Giuseppe and Rodrigo – Met at the Mississippi | Album Review

Giuseppe and Rodrigo – Met at the Mississippi


CD: 10 Songs, 37 Minutes

Styles: Acoustic Blues, Harmonica Blues, Duo Album, Debut Album

You’ve got to hand it to first-timers. Those who debut in any scene, whether music, movies, art, literature or other arenas, give their all for three chief reasons. First, their passion for their work exceeds their fear of failure, which can be a huge obstacle. Secondly, it demonstrates their ambition and initiative. Thirdly – and this is a daunting prospect – it could be their only chance to prove themselves to themselves and the world. Digital media continues to make debuting easier. St. Louis’ Giuseppe (D’Amelio) and Rodrigo (Reis) have taken full advantage Their freshman release contains ten acoustic and harmonica blues songs: seven originals and three covers. “St. James Infirmary Blues” is the most recognizable of these last. The other two, “Bright Nights” and “One Kind Favor” were written by Celso Carvalho and Geraldo Luiz Artiga D’Arbilly, and Jules Taub and Sam Hopkins, respectively.

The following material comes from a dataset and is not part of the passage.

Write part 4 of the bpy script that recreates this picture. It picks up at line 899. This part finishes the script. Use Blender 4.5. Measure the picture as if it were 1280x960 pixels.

The CD itself pays homage to the Mississippi River, to which “the story of the blues is inextricably tied,” as it says in the liner notes. Giuseppe and Rodrigo met playing the blues jam circuit in early 2018. Both were relatively new to St. Louis and trying to get as much music into their lives as possible. Giuseppe had neglected his instrument for a few years and was playing the jam circuit to get back in shape. Rodrigo was a new transplant from Brazil looking for anybody passionate about music to play with. It took several months of compliments and encouraging nudges when they were called together at the jams before the idea of trying some acoustic songs together came up.

Here’s the good news: These two know how to play real-deal blues. Their sound is authentic, lacking showy tricks and gimmicks. This is the kind of music people played on their front porches and in local taverns, not to jam-packed stadiums. Their vocals, however, are heavily accented and nearly indecipherable in many songs. This can’t be helped, but it can be augmented by clearer diction and tighter phrasing. On acoustic duo albums, lyrics take center stage by default. There’s no raucous backup band or backing tracks to mask them. Nevertheless, the guitar’s good and the harp is hale and hearty. Perhaps that’s the final verdict, the lowdown, the take-away here.

Giuseppe and Rodrigo succeed on instrumentation in their debut, Met at the Mississippi!